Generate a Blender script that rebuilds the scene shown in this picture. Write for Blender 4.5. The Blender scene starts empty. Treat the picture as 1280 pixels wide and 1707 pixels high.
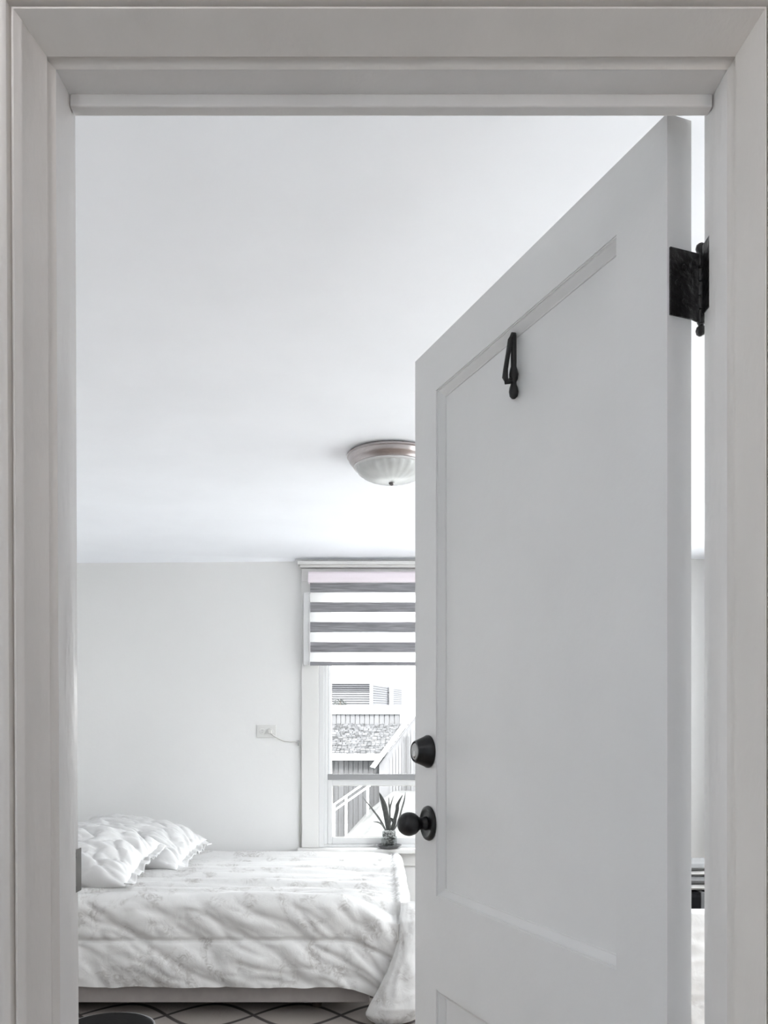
import bpy, math, random
from mathutils import Vector, Matrix, noise as mnoise

random.seed(7)
S = bpy.context.scene
COL = S.collection

# ---------------------------------------------------------------- camera
# 1280x1707 frame: principal point (630,1223), focal length 1450 px, level camera, 1.3 m high
EYE = 1.3
FPX, CX, CY = 1450.0, 630.0, 1223.0
cd = bpy.data.cameras.new('camera')
cam = bpy.data.objects.new('camera', cd); COL.objects.link(cam)
cam.location = (0, 0, EYE); cam.rotation_euler = (math.pi / 2, 0, 0)
cd.sensor_fit = 'VERTICAL'; cd.sensor_height = 36.0
cd.lens = FPX * 36.0 / 1707.0
cd.shift_x = (640 - CX) / 1707.0
cd.shift_y = (CY - 853.5) / 1707.0
cd.clip_start = 0.02; cd.clip_end = 200
S.camera = cam

# ---------------------------------------------------------------- world, sun, lamps, exposure
SKY = 4.0
w = bpy.data.worlds.new('sky'); S.world = w; w.use_nodes = True
bg = w.node_tree.nodes['Background']
bg.inputs[0].default_value = (0.965, 0.985, 1.0, 1); bg.inputs[1].default_value = SKY
S.view_settings.view_transform = 'Standard'; S.view_settings.look = 'None'
S.view_settings.exposure = 1.42; S.view_settings.gamma = 1.0
S.view_settings.use_curve_mapping = False
S.cycles.max_bounces = 16; S.cycles.diffuse_bounces = 10; S.cycles.transparent_max_bounces = 16

sd = bpy.data.lights.new('sun', 'SUN'); sd.energy = 3.0; sd.angle = 0.02; sd.color = (1, .97, .92)
sun = bpy.data.objects.new('sun', sd); COL.objects.link(sun)
sun.rotation_euler = Vector((0.0, 0.80, -0.62)).to_track_quat('-Z', 'Y').to_euler()

def portal(name, loc, size, rot):
    d = bpy.data.lights.new(name, 'AREA'); d.shape = 'RECTANGLE'; d.size, d.size_y = size
    d.cycles.is_portal = True
    o = bpy.data.objects.new(name, d); COL.objects.link(o); o.location = loc; o.rotation_euler = rot
    return o

HALL_LAMP = 2.9
hd = bpy.data.lights.new('hall_lamp', 'POINT'); hd.energy = HALL_LAMP; hd.shadow_soft_size = 0.12; hd.color = (1.0, .83, .71)
hl = bpy.data.objects.new('hall_lamp', hd); COL.objects.link(hl); hl.location = (0.92, -0.45, 2.05)
h2 = bpy.data.lights.new('hall_fill_light', 'POINT'); h2.energy = 1.2; h2.shadow_soft_size = 0.10; h2.color = (1.0, .96, .93)  # unseen fill, added to brighten the lower panel moulding of the door
hl2 = bpy.data.objects.new('hall_fill_light', h2); COL.objects.link(hl2); hl2.location = (-0.45, 0.35, 2.33)

# ---------------------------------------------------------------- helpers
def bx(px, y): return (px - CX) * y / FPX            # photo column at depth y -> world x
def bz(py, y): return EYE + (CY - py) * y / FPX      # photo row at depth y -> world z

def srgb(r, g, b):
    f = lambda c: (c / 255 / 12.92) if c / 255 <= .04045 else ((c / 255 + .055) / 1.055) ** 2.4
    return (f(r), f(g), f(b), 1)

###

- _Task directions_
Set down the material above as is, without any pictures.

- _Final result_
Generate a Blender script that rebuilds the scene shown in this picture. Write for Blender 4.5. The Blender scene starts empty. Treat the picture as 1280 pixels wide and 1707 pixels high.
import bpy, math, random
from mathutils import Vector, Matrix, noise as mnoise

random.seed(7)
S = bpy.context.scene
COL = S.collection

# ---------------------------------------------------------------- camera
# 1280x1707 frame: principal point (630,1223), focal length 1450 px, level camera, 1.3 m high
EYE = 1.3
FPX, CX, CY = 1450.0, 630.0, 1223.0
cd = bpy.data.cameras.new('camera')
cam = bpy.data.objects.new('camera', cd); COL.objects.link(cam)
cam.location = (0, 0, EYE); cam.rotation_euler = (math.pi / 2, 0, 0)
cd.sensor_fit = 'VERTICAL'; cd.sensor_height = 36.0
cd.lens = FPX * 36.0 / 1707.0
cd.shift_x = (640 - CX) / 1707.0
cd.shift_y = (CY - 853.5) / 1707.0
cd.clip_start = 0.02; cd.clip_end = 200
S.camera = cam

# ---------------------------------------------------------------- world, sun, lamps, exposure
SKY = 4.0
w = bpy.data.worlds.new('sky'); S.world = w; w.use_nodes = True
bg = w.node_tree.nodes['Background']
bg.inputs[0].default_value = (0.965, 0.985, 1.0, 1); bg.inputs[1].default_value = SKY
S.view_settings.view_transform = 'Standard'; S.view_settings.look = 'None'
S.view_settings.exposure = 1.42; S.view_settings.gamma = 1.0
S.view_settings.use_curve_mapping = False
S.cycles.max_bounces = 16; S.cycles.diffuse_bounces = 10; S.cycles.transparent_max_bounces = 16

sd = bpy.data.lights.new('sun', 'SUN'); sd.energy = 3.0; sd.angle = 0.02; sd.color = (1, .97, .92)
sun = bpy.data.objects.new('sun', sd); COL.objects.link(sun)
sun.rotation_euler = Vector((0.0, 0.80, -0.62)).to_track_quat('-Z', 'Y').to_euler()

def portal(name, loc, size, rot):
    d = bpy.data.lights.new(name, 'AREA'); d.shape = 'RECTANGLE'; d.size, d.size_y = size
    d.cycles.is_portal = True
    o = bpy.data.objects.new(name, d); COL.objects.link(o); o.location = loc; o.rotation_euler = rot
    return o

HALL_LAMP = 2.9
hd = bpy.data.lights.new('hall_lamp', 'POINT'); hd.energy = HALL_LAMP; hd.shadow_soft_size = 0.12; hd.color = (1.0, .83, .71)
hl = bpy.data.objects.new('hall_lamp', hd); COL.objects.link(hl); hl.location = (0.92, -0.45, 2.05)
h2 = bpy.data.lights.new('hall_fill_light', 'POINT'); h2.energy = 1.2; h2.shadow_soft_size = 0.10; h2.color = (1.0, .96, .93)  # unseen fill, added to brighten the lower panel moulding of the door
hl2 = bpy.data.objects.new('hall_fill_light', h2); COL.objects.link(hl2); hl2.location = (-0.45, 0.35, 2.33)

# ---------------------------------------------------------------- helpers
def bx(px, y): return (px - CX) * y / FPX            # photo column at depth y -> world x
def bz(py, y): return EYE + (CY - py) * y / FPX      # photo row at depth y -> world z

def srgb(r, g, b):
    f = lambda c: (c / 255 / 12.92) if c / 255 <= .04045 else ((c / 255 + .055) / 1.055) ** 2.4
    return (f(r), f(g), f(b), 1)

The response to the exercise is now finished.